Amine functionalized metal-organic frameworks and covalent organic polymers as potential sorbents for removal of formaldehyde in aqueous phase: experimental versus theoretical Study.

Abstract

Porous materials have been identified as efficient sorbent media to remove volatile organic compounds. To evaluate their potential as adsorbents, the adsorptive removal of formaldehyde (FA) in aqueous environments was investigated using four materials, two water-stable metal organic frameworks (MOFs) of UiO-66 (U6) and U6-NH2 (U6N) and two covalent organic polymers (COPs) with amine-functionality, CBAP-1-EDA (CE) and CBAP-1-DETA (CD). U6N exhibited the highest removal capacity of 93% (0.56 mg g(-1)) of the tested materials [e.g., CE (81.1%, 0.53 mg g(-1)) > CD (67.2%, 0.43 mg g(-1)) > U6 (66.9%, 0.42 mg g(-1))], which was 2 times higher than that of the reference sorbent, activated carbon (AC: 50%, 0.30 mg g(-1)). The results of Fourier transform infrared and powder X-ray diffraction analyses confirmed the interactions between FA molecules and the amine components of the materials (U6N, CD, and CE). According to density functional theory calculations, the formation of hydrogen bonds between FA molecules and amine components was apparent and was further verified by FA/amine distance (CD: 2.83, CE: 2.88, and U6N: 2.66 A) along with enthalpy values (CD: 32.4, CE: 45.5, and U6N: 272 kJ mol(-1)). In case of U6, the major interactions occurred in the metal clusters (-19.3 kJ mol(-1)) via electrostatic interactions (distance: 5.49 A). Furthermore, the sorption by amine-functionalized materials such as U6N is suggested to be dominated by hydrogen bonding which ultimately led to the formation of imine.
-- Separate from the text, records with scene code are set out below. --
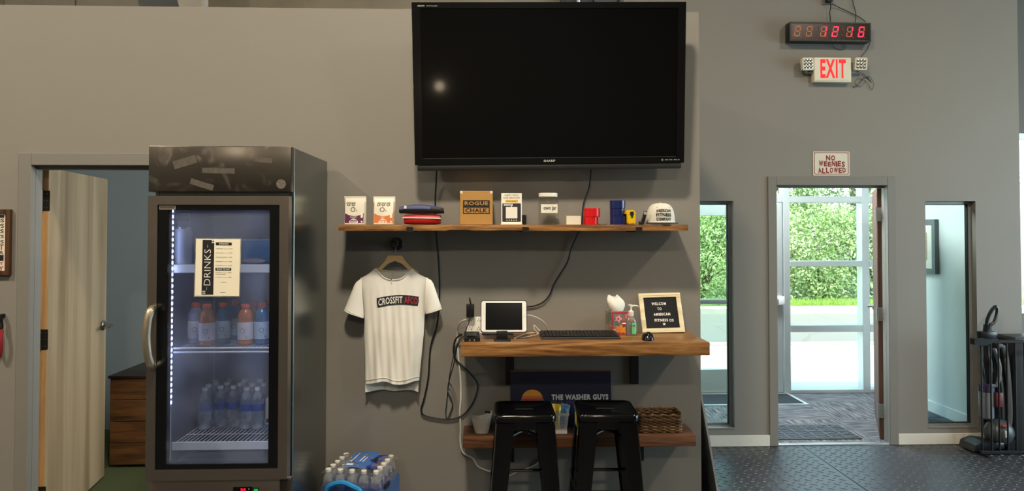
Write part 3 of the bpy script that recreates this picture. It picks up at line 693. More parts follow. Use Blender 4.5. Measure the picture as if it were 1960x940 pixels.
b.obj('bag_body', M('red_nylon', '#b3161c', .5, var=.06, bump=.2, bs=60), r, 50)
zz = ZV(420, Yb, 800)
B().box(x0 - .006, x1 + .006, Yb - .0585, Yb - .052, zz - .0025, zz + .0025, .001, 1).obj('zipper', M('white_zipper', '#ece8e0', .5), r, mtx=Matrix.Translation((0, 0, zz)) @ Matrix.Rotation(.018, 4, 'Y') @ Matrix.Translation((0, 0, -zz)))
x0, x1 = XU(766, Yb, 400), XU(848, Yb, 400); zb = zt + .001; zt2 = ZV(391.5, Yb, 820)
r, b = softbag('blue_zip_bag', 'blue and black soft bag lying on the red bag', x0, x1, zb, zt2, Yb, .06, None, top=lambda t: .62 + .38 * math.sin(math.pi * min(1, .18 + t * .75)))
for f in b.bm.faces: f.material_index = 1 if f.calc_center_median().z < zb + (zt2 - zb) * (.50 + .12 * (f.calc_center_median().x - x0) / (x1 - x0)) else 0
b.obj('bag_body', [M('blue_nylon', '#3c4672', .55, var=.08, bump=.2, bs=50), M('black_nylon', '#131316', .6, bump=.2, bs=80)], r, 50)
B().box(XU(776, Yb, 398), XU(780.5, Yb, 398), Yb - .0625, Yb - .05, zb + .026, zb + .041, .001, 1, mtx=None).obj('white_tab', WHITEP, r)
B().tube(spline([(x1 - .02, Yb - .05, zb + .016), (x1 + .004, Yb - .045, zb + .014), (x1 + .006, Yb - .04, zb + .004)], 4), .003, 6).obj('zip_pull', M('black_nylon', '#131316'), r)

# chalk carton -------------------------------------------------------------------
Yb = 3.63; x0, x1 = XU(880.5, Yb, 400), XU(943, Yb, 400); zt = ZV(366, Yb, 910); cx = (x0 + x1) / 2; zc = (SZ + zt) / 2; hwb = (x1 - x0) / 2
CARD = M('brown_cardboard', '#b58747', .8, var=.04, vs=20, bump=.1, bs=200)
r = thing('cardboard_box', 'brown cardboard box printed with black lettering on the upper shelf', 'box', (cx, Yb, SZ))
B().box(x0, x1, Yb, Yb + .15, SZ, zt, .002, 1).obj('carton', CARD, r)
B().box(x0 - .0006, x1 + .0006, Yb - .0006, Yb + .15, zt - .004, zt + .0006, .001, 1).obj('top_flap', M('brown_cardboard_edge', '#c59a5b', .8), r)
b = B()
b.bm.free()
for s in (-1, 1): B().box(cx + s * (hwb - .007) - .006, cx + s * (hwb - .007) + .006, Yb - .0012, Yb, zt - .013, zt + .001, .0005, 1).obj('worn_corner', M('white_worn_paper', '#e5dcc6', .8), r)
lx, lz0, lz1 = .069, zc - .032, zc + .040; lm = (lz0 + lz1) / 2 + .002
b = B(); b.frame(cx - lx, cx + lx, lz0, lm, .005, Yb - .0007, Yb); text_bm('CHALK', 2 * lx - .024, .022, cx, (lz0 + lm) / 2, Yb - .0007, .03, sp=1.08, into=b)
b.obj('black_print', INK, r, 0)
pn = B().box(cx - lx, cx + lx, Yb - .0007, Yb, lm, lz1).obj('name_panel', INK, r, 0)
text_bm('ROGUE', 2 * lx - .016, .020, cx, (lm + lz1) / 2 + .001, Yb - .0014, .03, sp=1.08).obj('lettering', CARD, pn, 0)

# review card stand -----------------------------------------------------------------
Yb = 3.64; x0, x1 = XU(959.5, Yb, 400), XU(999, Yb, 400); zt = ZV(369.5, Yb, 980); cx = (x0 + x1) / 2; hwb = (x1 - x0) / 2; h = zt - SZ
r = thing('review_sign', 'small white tabletop sign asking about our services, with yellow bar and dark panel', 'sign', (cx, Yb, SZ))
LEAN = Matrix.Translation((cx, Yb, SZ)) @ Matrix.Rotation(math.radians(-5), 4, 'X')
B().box(-hwb, hwb, 0, .006, 0, h, .001, 1).obj('card', M('cream_card', '#ece6d6', .5), r, mtx=LEAN)
B().prism([(0, 0), (.06, 0), (.006, h * .6), (0, h * .6)], .004, Matrix.Translation((cx - .002, Yb + .006, SZ)), 'yz').obj('easel_strut', M('cream_card', '#ece6d6'), r, 0)
B().box(x0 - .003, x1 + .002, Yb - .008, Yb + .008, SZ, SZ + .006, .001, 1).obj('foot_strip', M('cream_card', '#ece6d6'), r)
pnl = flat(rrect(-hwb * .9, hwb * .9, h * .09, h * .68, .004), -.0006, M('aubergine_panel', '#221d26', .5), 'dark_panel', r, LEAN)
flat(rrect(-hwb * .56, hwb * .56, h * .20, h * .56, .002), -.0011, M('white_square', '#e9e4d8', .6), 'white_square', pnl, LEAN)
B().box(-hwb * .75, hwb * .1, -.0011, 0, h * .60, h * .665).obj('name_strip', WINK, pnl, 0, mtx=LEAN)
for i in range(5): B().prism(disc(.0026, 10, -hwb * .45 + i * hwb * .225, h * .14), .0004, fit(-.0011)).obj('white_dot', WINK, pnl, 0, mtx=LEAN)
text_bm('CROSSFIT', hwb * .78, h * .05, -hwb * .325, h * .632, -.0016, .02).obj('lettering', INK, pnl, 0, mtx=LEAN)
flat([(-hwb * .6, h * .71), (hwb * .62, h * .71), (hwb * .62, h * .79), (-hwb * .6, h * .79)], -.0006, M('yellow_bar', '#d9a92a', .5), 'yellow_bar', r, LEAN)
b = B(); text_bm('HAPPY WITH', hwb * 1.3, h * .065, 0, h * .935, -.0006, .0, into=b); text_bm('OUR SERVICES?', hwb * 1.62, h * .065, 0, h * .85, -.0006, .0, into=b); text_bm('Let us know', hwb * .9, h * .042, 0, h * .75, -.0011, into=b)
b.obj('lettering', M('grey_print', '#5c564e', .6), r, 0, mtx=LEAN)

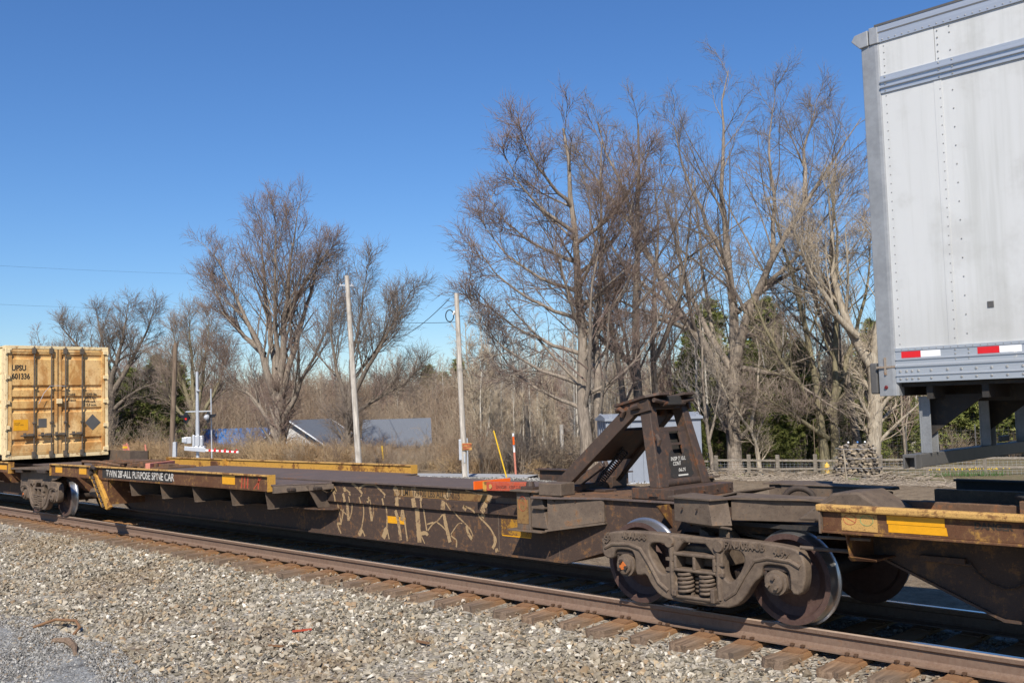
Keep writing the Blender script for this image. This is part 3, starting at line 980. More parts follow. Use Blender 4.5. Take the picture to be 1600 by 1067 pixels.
# left half: cantilever shelves with ribs and side sills, both sides
for s in (0, 1):
    Y = (lambda y: y) if s == 0 else mir
    srt = lambda a, b_: sorted((Y(a), Y(b_)))
    def yb(mb, x0, x1, a, c_, z0, z1, mi=0):
        y0, y1 = srt(a, c_)
        return mb.box(x0, x1, y0, y1, z0, z1, mi)
    segs = ((-21.86, -19.75), (-19.45, -13.1)) if s == 0 else ((-21.75, -19.17), (-19.11, -12.87))
    for k, (x0, x1) in enumerate(segs):
        q = MB()
        yb(q, x0, x1, -.535, -.520, .935, 1.145)
        yb(q, x0, x1, -.535, -.47, .925, .937)
        sl = part('side_sill', q, MT['sill'] if s == 0 else MT['sillyellow'], car)
        q = MB()
        yb(q, x0, x1, -.575, -.50, 1.145, 1.172)
        part('sill_edge', q, MT['silltop'], sl, .006)
        q = MB()
        yb(q, x1 - .002, x1 + .012, -.57, -.44, .925, 1.172)
        yb(q, x0 - .012, x0 + .002, -.57, -.44, .925, 1.172)
        part('sill_end_plate', q, MT['sillyellow'], sl)
    q = MB()
    xe = -13.05 if s == 0 else -12.8
    q.hull([(-19.45, Y(-.52), 1.03), (-19.45, Y(.19), 1.035), (-12.55, Y(.19), 1.035), (xe, Y(-.52), 1.03)], [(-19.45, Y(-.52), 1.01), (-19.45, Y(.19), 1.015), (-12.55, Y(.19), 1.015), (xe, Y(-.52), 1.01)])
    part('shelf_plate', q, MT['deck'], car)
    q = MB()
    q.hull([(xe, Y(-.52), 1.006), (-12.55, Y(.19), 1.008), (-12.50, Y(.19), 1.008), (xe + .05, Y(-.52), 1.006)], [(xe, Y(-.52), .90), (-12.55, Y(.19), .935), (-12.50, Y(.19), .935), (xe + .05, Y(-.52), .90)])
    sr = part('shelf_rim', q, MT['steel'], car, .006)
    q = MB()
    for a in (.28, .72):
        cx, cy = xe + (-12.55 - xe) * a + .05, -.52 + .71 * a
        q.box(cx - .05, cx + .06, sorted((Y(cy - .05), Y(cy + .05)))[0], sorted((Y(cy - .05), Y(cy + .05)))[1], .93, .975)
    part('tie_down_slot', q, MT['castdark'], sr, .01)
    for x in (-18.07, -16.81, -15.61, -14.35, -13.29):
        q = MB()
        q.prism([(Y(-.50), 1.005), (Y(-.50), .925), (Y(-.455), .665), (Y(.25), .645), (Y(.25), 1.005)], 'x', x - .006, x + .006)
        part('rib', q, MT['steel'], car)
        q = MB()
        yb(q, x - .012, x + .10, -.455, .2, .655, .665)
        part('rib_foot', q, MT['steel'], car)
    part('rib', MB().prism([(Y(-.15), 1.0), (Y(.05), .66), (Y(.25), .65), (Y(.25), 1.0)], 'x', -12.72, -12.708), MT['steel'], car)
    for x in (-21.2, -20.45):
        part('rib', MB().prism([(Y(-.50), .93), (Y(-.06), .58), (Y(.25), .58), (Y(.25), .93)], 'x', x - .006, x + .006), MT['sill'], car)
    q = MB()
    q.hull([(-19.0, Y(-.06), .650), (-12.75, Y(-.02), .650), (-12.42, Y(.13), .650), (-12.42, Y(.26), .650), (-19.0, Y(.26), .650)], [(-19.0, Y(-.06), .634), (-12.75, Y(-.02), .634), (-12.42, Y(.13), .634), (-12.42, Y(.26), .634), (-19.0, Y(.26), .634)])
    part('rib_ledge', q, MT['web'], car)
    # hanging corner bracket
    q = MB()
    q.prism([(-19.80, 1.12), (-19.55, 1.12), (-19.32, .88), (-18.95, .52), (-18.78, .42), (-18.95, .36), (-19.2, .40), (-19.62, .84), (-19.80, .98)], 'y', *srt(-.56, -.50))
    cb = part('corner_bracket', q, MT['sillyellow'] if s == 0 else MT['sill'], car, .01)
    q = MB()
    q.tube([(-19.62, Y(-.60), 1.10), (-19.48, Y(-.62), 1.16), (-19.36, Y(-.60), 1.12)], .035, 8)
    q.cyl((-19.62, Y(-.62), 1.04), (-19.62, Y(-.54), 1.04), .06, 12)
    for i in range(7):
        q.tube([(-19.52 + .08 * i - .03, Y(-.585), .95 - .085 * i + .03), (-19.52 + .08 * i, Y(-.60), .95 - .085 * i), (-19.52 + .08 * i + .03, Y(-.585), .95 - .085 * i - .03)], .022, 6)
    part('bracket_chain', q, MT['castdark'], cb, 0, True)
    q = MB()
    q.prism([(-19.35, .90), (-18.98, .90), (-19.02, .52), (-19.1, .50)], 'y', *srt(-.50, -.46))
    yb(q, -19.02, -18.98, -.50, .2, .45, .92)
    part('bracket_gusset', q, MT['sill'], cb)
    q = MB()
    q.box(-18.85, -18.45, *srt(-.2, .24), .66, .70)
    q.prism([(-18.9, .70), (-18.4, .70), (-18.6, .86), (-18.75, .86)], 'y', *srt(.10, .13))
    part('shelf_brace', q, MT['sill'], cb, .006)
    part('air_pipe', MB().cyl((-21.2, Y(.1), .55), (-19.3, Y(-.05), .55), .10, 16), MT['steel'], car, 0, True)

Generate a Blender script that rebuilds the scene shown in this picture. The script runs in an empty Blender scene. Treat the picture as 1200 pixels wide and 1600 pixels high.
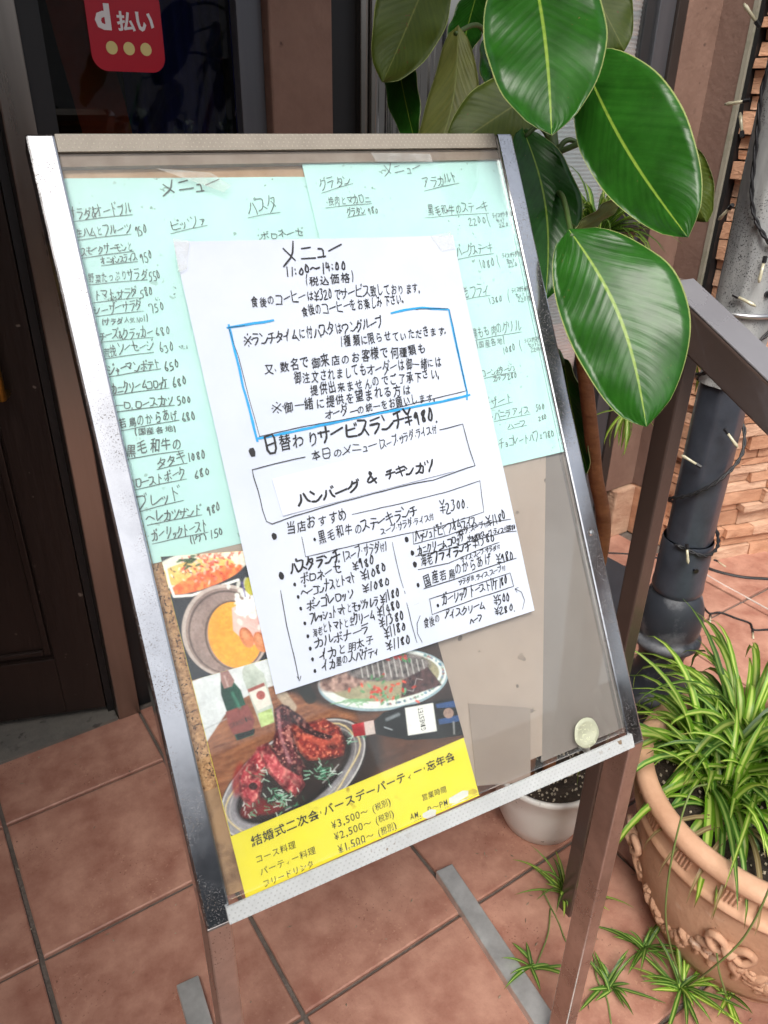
import bpy, bmesh, math, random, unicodedata
import numpy as np
from mathutils import Vector, Matrix, noise
random.seed(7); np.random.seed(7)
SC = bpy.context.scene
COL = SC.collection
R = math.radians
V = Vector

# ------------------------------------------------------------------ camera
CAM = V((0, 0, 1.28))
FOC = 1195.28
cr = V((0.8321, -0.5544, 0.0170)).normalized()
cf = V((0.4949, 0.7290, -0.4729)).normalized()
cd = cf.cross(cr).normalized()          # image-down axis
cr = cd.cross(cf).normalized()
cam = bpy.data.cameras.new('camera')
co = bpy.data.objects.new('camera', cam); COL.objects.link(co)
co.matrix_world = Matrix(((cr.x, -cd.x, -cf.x, CAM.x), (cr.y, -cd.y, -cf.y, CAM.y), (cr.z, -cd.z, -cf.z, CAM.z), (0, 0, 0, 1)))
cam.sensor_fit = 'VERTICAL'; cam.sensor_height = 24; cam.lens = FOC * 24 / 1600
cam.clip_start = 0.02; cam.clip_end = 300
cam.dof.use_dof = True; cam.dof.focus_distance = 0.98; cam.dof.aperture_fstop = 9
SC.camera = co
# ------------------------------------------------------------------ light
w = bpy.data.worlds.new('World'); SC.world = w; w.use_nodes = True
nt = w.node_tree; bg = nt.nodes['Background']
sky = nt.nodes.new('ShaderNodeTexSky'); sky.sky_type = 'NISHITA'; sky.sun_disc = False
SUN_EL, SUN_AZ = 55, 220            # azimuth clockwise from +Y
sky.sun_elevation = R(SUN_EL); sky.sun_rotation = R(SUN_AZ)
sky.air_density = 1.0; sky.dust_density = 6.0; sky.ozone_density = 1.0
hs = nt.nodes.new('ShaderNodeHueSaturation'); hs.inputs['Saturation'].default_value = .45
nt.links.new(sky.outputs[0], hs.inputs['Color']); nt.links.new(hs.outputs[0], bg.inputs[0]); bg.inputs[1].default_value = 0.125
sd = bpy.data.lights.new('sun', 'SUN'); so = bpy.data.objects.new('sun', sd); COL.objects.link(so)
sd.energy = 1.5; sd.angle = R(26); sd.color = (1, .96, .9)
sv = V((math.sin(R(SUN_AZ)) * math.cos(R(SUN_EL)), math.cos(R(SUN_AZ)) * math.cos(R(SUN_EL)), math.sin(R(SUN_EL))))
so.rotation_euler = sv.to_track_quat('Z', 'Y').to_euler()
SC.view_settings.view_transform = 'Standard'; SC.view_settings.look = 'None'
SC.view_settings.exposure = 0.68; SC.view_settings.gamma = 1
SC.cycles.max_bounces = 8; SC.cycles.transparent_max_bounces = 16
SC.cycles.use_denoising = True

# ------------------------------------------------------------------ geometry of the place
def ray(x, y): return cr * ((x - 600) / FOC) + cd * ((y - 800) / FOC) + cf
def on_z(x, y, z=0.0):
    q = ray(x, y); return CAM + q * ((z - CAM.z) / q.z)
def at_depth(x, y, D): return CAM + ray(x, y) * D
A_ = -0.1096
BU = V((math.cos(A_), math.sin(A_), 0)); BV = V((0.055, 0.501, 0.864)).normalized()
BV = (BV - BU * BV.dot(BU)).normalized()
BN = BU.cross(BV)                       # outward normal of the sign
BTL = V((0.147, 0.770, 1.249)); BW = 0.502; BH = 0.697
def B(s, t, n=0.0): return BTL + BU * s - BV * t + BN * n
def st(x, y, n=0.0):                     # place on the sign (or a sheet n in front of it) that the photo shows at x, y
    q = ray(x, y); k = (BTL + BN*n - CAM).dot(BN) / q.dot(BN); P = CAM + q * k - BTL
    return P.dot(BU), -P.dot(BV)

# ------------------------------------------------------------------ materials
def srgb(h):
    c = [int(h[i:i+2], 16) / 255 for i in (0, 2, 4)]
    return tuple(x / 12.92 if x < .04045 else ((x + .055) / 1.055) ** 2.4 for x in c)
MATS = {}
def mat(name, col, rough=.6, metal=0, var=.15, vs=8.0, bump=0, bs=60.0, col2=None, spec=.5, coords='Object', aniso=None, rvar=0, detail=6, rnd=0, coat=0, world=False, thr=None, bd=.01):
    if name in MATS: return MATS[name]
    m = bpy.data.materials.new(name); m.use_nodes = True; MATS[name] = m
    n = m.node_tree.nodes; l = m.node_tree.links; p = n['Principled BSDF']
    p.inputs['Roughness'].default_value = rough; p.inputs['Metallic'].default_value = metal
    p.inputs['Specular IOR Level'].default_value = spec; p.inputs['Coat Weight'].default_value = coat
    tc = n.new('ShaderNodeTexCoord'); geo = n.new('ShaderNodeNewGeometry')
    src = geo.outputs['Position'] if world else tc.outputs[coords]
    mp = n.new('ShaderNodeMapping'); l.new(src, mp.inputs[0])
    if aniso: mp.inputs['Scale'].default_value = aniso
    nz = n.new('ShaderNodeTexNoise'); nz.inputs['Scale'].default_value = vs; nz.inputs['Detail'].default_value = detail; nz.inputs['Roughness'].default_value = .65
    l.new(mp.outputs[0], nz.inputs['Vector'])
    rp = n.new('ShaderNodeValToRGB'); a, b = thr or (.3, .7)
    c2 = col2 or tuple(c * (1 + var) for c in col); c1 = col if col2 else tuple(c * (1 - var) for c in col)
    rp.color_ramp.elements[0].position = a; rp.color_ramp.elements[1].position = b
    rp.color_ramp.elements[0].color = (*c1, 1); rp.color_ramp.elements[1].color = (*c2, 1)
    l.new(nz.outputs['Fac'], rp.inputs[0]); out = rp.outputs[0]
    if rnd:
        oi = n.new('ShaderNodeObjectInfo'); hs = n.new('ShaderNodeHueSaturation'); mr = n.new('ShaderNodeMapRange')
        mr.inputs[3].default_value = 1 - rnd; mr.inputs[4].default_value = 1 + rnd
        l.new(oi.outputs['Random'], mr.inputs[0]); l.new(mr.outputs[0], hs.inputs['Value']); l.new(out, hs.inputs['Color']); out = hs.outputs[0]
    l.new(out, p.inputs['Base Color'])
    if rvar:
        mr = n.new('ShaderNodeMapRange'); mr.inputs[3].default_value = rough - rvar; mr.inputs[4].default_value = rough + rvar
        mr.inputs[1].default_value = .3; mr.inputs[2].default_value = .7
        l.new(nz.outputs['Fac'], mr.inputs[0]); l.new(mr.outputs[0], p.inputs['Roughness'])
    if bump:
        bz = n.new('ShaderNodeTexNoise'); bz.inputs['Scale'].default_value = bs; bz.inputs['Detail'].default_value = 5
        l.new(mp.outputs[0], bz.inputs['Vector']); bn = n.new('ShaderNodeBump'); bn.inputs['Strength'].default_value = bump; bn.inputs['Distance'].default_value = bd
        l.new(bz.outputs['Fac'], bn.inputs['Height']); l.new(bn.outputs[0], p.inputs['Normal'])
    m['out'] = 1
    return m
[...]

If the performance of the tested materials is evaluated in terms of partition coefficient, U6N (1153 mg g(-1) mM(-1)) is found as the outperformer in all tested subjects. Regeneration of spent MOFs/COPs was also plausible in the presence of ethanol to maintain their structural integrity even after 10 adsorption desorption cycles. Overall, the selected MOFs/COPs were seen to have very high removal capacity for hazardous FA molecules in aqueous phase.